## SUPPLIED DATA

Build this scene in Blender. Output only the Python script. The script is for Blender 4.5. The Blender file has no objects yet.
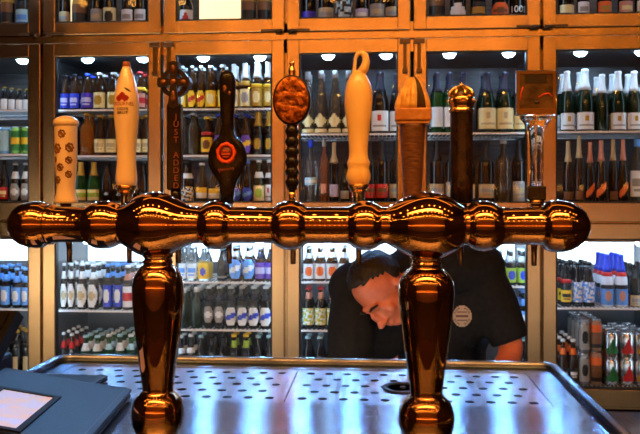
import bpy, bmesh, math, random, re
from mathutils import Vector, Matrix
from mathutils.bvhtree import BVHTree
random.seed(7)
PI = math.pi
scene = bpy.context.scene
COL = scene.collection

# ------------------------------------------------------------------ camera model
F_PX, TH, ZC, HOR = 750.0, math.radians(4.2), 1.49, 195.0
FR = 3.95          # plane of the refrigerator fronts
TY = 1.29          # plane of the beer tower

def xw(px, Y):
    return Y * math.tan(math.atan((px - 320.0) / F_PX) - TH)
def dep(px, Y):
    return Y * math.cos(TH) - xw(px, Y) * math.sin(TH)
def zw(px, py, Y):
    return ZC - (py - HOR) / F_PX * dep(px, Y)
def at(px, py, Y):
    return Vector((xw(px, Y), Y, zw(px, py, Y)))

cam_d = bpy.data.cameras.new('camera')
cam = bpy.data.objects.new('camera', cam_d)
COL.objects.link(cam)
cam.location = (0, 0, ZC)
cam.rotation_euler = (PI / 2, 0, TH)
cam_d.sensor_width = 36.0
cam_d.lens = 36.0 * F_PX / 640.0
cam_d.shift_y = -(217.0 - HOR) / 640.0
cam_d.dof.use_dof = True
cam_d.dof.focus_distance = 1.33
cam_d.dof.aperture_fstop = 16.0
cam_d.clip_start = 0.05
scene.camera = cam

# ------------------------------------------------------------------ materials
def srgb(r, g, b):
    f = lambda c: (c / 255 / 12.92) if c / 255 <= 0.04045 else ((c / 255 + 0.055) / 1.055) ** 2.4
    return (f(r), f(g), f(b), 1.0)

_mc = {}
def mat(name, color, rough=0.5, metal=0.0, trans=0.0, ior=1.45, emit=0.0, ecol=None, coat=0.0, spec=None, alpha=None):
    if name in _mc: return _mc[name]
    m = bpy.data.materials.new(name); m.use_nodes = True
    b = m.node_tree.nodes['Principled BSDF']
    b.inputs['Base Color'].default_value = color
    b.inputs['Roughness'].default_value = rough
    b.inputs['Metallic'].default_value = metal
    b.inputs['Transmission Weight'].default_value = trans
    b.inputs['IOR'].default_value = ior
    b.inputs['Coat Weight'].default_value = coat
    b.inputs['Coat Roughness'].default_value = 0.05
    if spec is not None: b.inputs['Specular IOR Level'].default_value = spec
    if emit:
        b.inputs['Emission Color'].default_value = ecol or color
        b.inputs['Emission Strength'].default_value = emit
    _mc[name] = m
    return m

def noise_mat(name, c1, c2, scale=8.0, rough=0.5, metal=0.0, stretch=(1, 1, 1), bump=0.0, detail=4.0, rough2=None, lo=0.35, hi=0.65, coat=0.0):
    if name in _mc: return _mc[name]
    m = mat(name, c1, rough, metal, coat=coat)
    nt = m.node_tree; b = nt.nodes['Principled BSDF']
    tc = nt.nodes.new('ShaderNodeTexCoord'); mp = nt.nodes.new('ShaderNodeMapping')
    mp.inputs['Scale'].default_value = stretch
    nz = nt.nodes.new('ShaderNodeTexNoise'); nz.inputs['Scale'].default_value = scale; nz.inputs['Detail'].default_value = detail
    cr = nt.nodes.new('ShaderNodeValToRGB')
    cr.color_ramp.elements[0].color = c1; cr.color_ramp.elements[1].color = c2
    cr.color_ramp.elements[0].position = lo; cr.color_ramp.elements[1].position = hi
    nt.links.new(tc.outputs['Object'], mp.inputs['Vector']); nt.links.new(mp.outputs['Vector'], nz.inputs['Vector'])
    nt.links.new(nz.outputs['Fac'], cr.inputs['Fac']); nt.links.new(cr.outputs['Color'], b.inputs['Base Color'])
    if rough2 is not None:
        mr = nt.nodes.new('ShaderNodeMapRange')
        mr.inputs['To Min'].default_value = rough; mr.inputs['To Max'].default_value = rough2
        nt.links.new(nz.outputs['Fac'], mr.inputs['Value']); nt.links.new(mr.outputs['Result'], b.inputs['Roughness'])
    if bump:
        bp = nt.nodes.new('ShaderNodeBump'); bp.inputs['Strength'].default_value = bump; bp.inputs['Distance'].default_value = 0.004
        nt.links.new(nz.outputs['Fac'], bp.inputs['Height']); nt.links.new(bp.outputs['Normal'], b.inputs['Normal'])
    return m

def pane_mat():
    m = bpy.data.materials.new('door_glass'); m.use_nodes = True
    nt = m.node_tree; nt.nodes.clear()
    o = nt.nodes.new('ShaderNodeOutputMaterial'); mx = nt.nodes.new('ShaderNodeMixShader')
    t = nt.nodes.new('ShaderNodeBsdfTransparent'); t.inputs['Color'].default_value = (0.97, 0.985, 0.99, 1)
    g = nt.nodes.new('ShaderNodeBsdfGlossy'); g.inputs['Roughness'].default_value = 0.01
    fr = nt.nodes.new('ShaderNodeFresnel'); fr.inputs['IOR'].default_value = 1.19
    nt.links.new(fr.outputs['Fac'], mx.inputs['Fac']); nt.links.new(t.outputs[0], mx.inputs[1]); nt.links.new(g.outputs[0], mx.inputs[2])
    nt.links.new(mx.outputs[0], o.inputs['Surface'])
    return m

M_PANE = pane_mat()
M_STEEL = noise_mat('brushed_door_steel', (0.43, 0.26, 0.12, 1), (0.47, 0.29, 0.135, 1), 14, 0.19, 1.0, (1.5, 1, 40), 0.03, rough2=0.25)
M_DECK = noise_mat('brushed_tray_steel', (0.24, 0.29, 0.36, 1), (0.32, 0.37, 0.44, 1), 10, 0.19, 1.0, (2, 60, 2), 0.02, rough2=0.23)
M_PERF = noise_mat('perforated_steel', (0.42, 0.46, 0.52, 1), (0.52, 0.56, 0.62, 1), 10, 0.22, 1.0, (2, 60, 2), 0.02, rough2=0.27)
def aniso(m, amt, axis=1):
    nt = m.node_tree; b = nt.nodes['Principled BSDF']; b.inputs['Anisotropic'].default_value = amt
    c = nt.nodes.new('ShaderNodeCombineXYZ'); c.inputs[axis].default_value = 1.0
    nt.links.new(c.outputs[0], b.inputs['Tangent'])
aniso(M_DECK, 1.0); aniso(M_PERF, .9); aniso(M_STEEL, .85, 2)
M_LINER = noise_mat('liner_steel', (0.05, 0.045, 0.045, 1), (0.085, 0.08, 0.08, 1), 6, 0.35, 0.6, (1, 1, 12))
M_WHITELINER = mat('grey_liner', (0.10, 0.11, 0.13, 1), 0.4)
M_GASKET = mat('black_gasket', (0.012, 0.010, 0.010, 1), 0.5)
M_HINGE = mat('bronze_hardware', (0.10, 0.06, 0.035, 1), 0.3, 1.0)
M_KICK = mat('black_gloss_panel', (0.012, 0.012, 0.015, 1), 0.2)
M_WIRE = mat('white_shelf_wire', (0.90, 0.93, 0.97, 1), 0.3)
M_LED = mat('led_cool', (0.8, 0.9, 1, 1), 0.4, emit=10.0, ecol=(0.50, 0.74, 1.0, 1))
M_SPOT = mat('led_spot', (0.8, 0.9, 1, 1), 0.4, emit=70.0, ecol=(0.40, 0.68, 1.0, 1))
M_PANEL = mat('light_panel_cool', (0.9, 0.95, 1, 1), 0.5, emit=2.6, ecol=(0.70, 0.86, 1.0, 1))
M_WARMPANEL = mat('light_panel_warm', (1, 0.9, 0.7, 1), 0.5, emit=1.05, ecol=(1.0, 0.78, 0.42, 1))
M_COPPER = mat('polished_bronze', (0.52, 0.28, 0.13, 1), 0.025, 1.0)
M_BRASS = mat('brass', (0.80, 0.50, 0.18, 1), 0.16, 1.0)
M_FAUCET = mat('dark_faucet_metal', (0.20, 0.12, 0.08, 1), 0.2, 1.0)
M_BARWOOD = noise_mat('dark_bar_wood', (0.015, 0.010, 0.010, 1), (0.030, 0.018, 0.014, 1), 6, 0.12, 0.0, (2, 12, 12), coat=0.5)
M_FLOOR = noise_mat('dark_floor', (0.02, 0.018, 0.016, 1), (0.04, 0.035, 0.03, 1), 3, 0.35)
M_WALLWARM = noise_mat('amber_wood_wall', (0.50, 0.22, 0.07, 1), (0.62, 0.30, 0.10, 1), 3, 0.6, 0.0, (6, 6, 0.6))
M_CEIL = noise_mat('warm_ceiling', (0.07, 0.03, 0.012, 1), (0.09, 0.04, 0.016, 1), 3, 0.7)
M_DARKWALL = mat('dark_wall', (0.05, 0.03, 0.02, 1), 0.7)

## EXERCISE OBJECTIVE
Take the material above from its first line through the line holding "return Vector((xw(px, Y), Y, zw(px, py, Y)))" and set it down exactly, without the pictures.

## TASK RESPONSE
Build this scene in Blender. Output only the Python script. The script is for Blender 4.5. The Blender file has no objects yet.
import bpy, bmesh, math, random, re
from mathutils import Vector, Matrix
from mathutils.bvhtree import BVHTree
random.seed(7)
PI = math.pi
scene = bpy.context.scene
COL = scene.collection

# ------------------------------------------------------------------ camera model
F_PX, TH, ZC, HOR = 750.0, math.radians(4.2), 1.49, 195.0
FR = 3.95          # plane of the refrigerator fronts
TY = 1.29          # plane of the beer tower

def xw(px, Y):
    return Y * math.tan(math.atan((px - 320.0) / F_PX) - TH)
def dep(px, Y):
    return Y * math.cos(TH) - xw(px, Y) * math.sin(TH)
def zw(px, py, Y):
    return ZC - (py - HOR) / F_PX * dep(px, Y)
def at(px, py, Y):
    return Vector((xw(px, Y), Y, zw(px, py, Y)))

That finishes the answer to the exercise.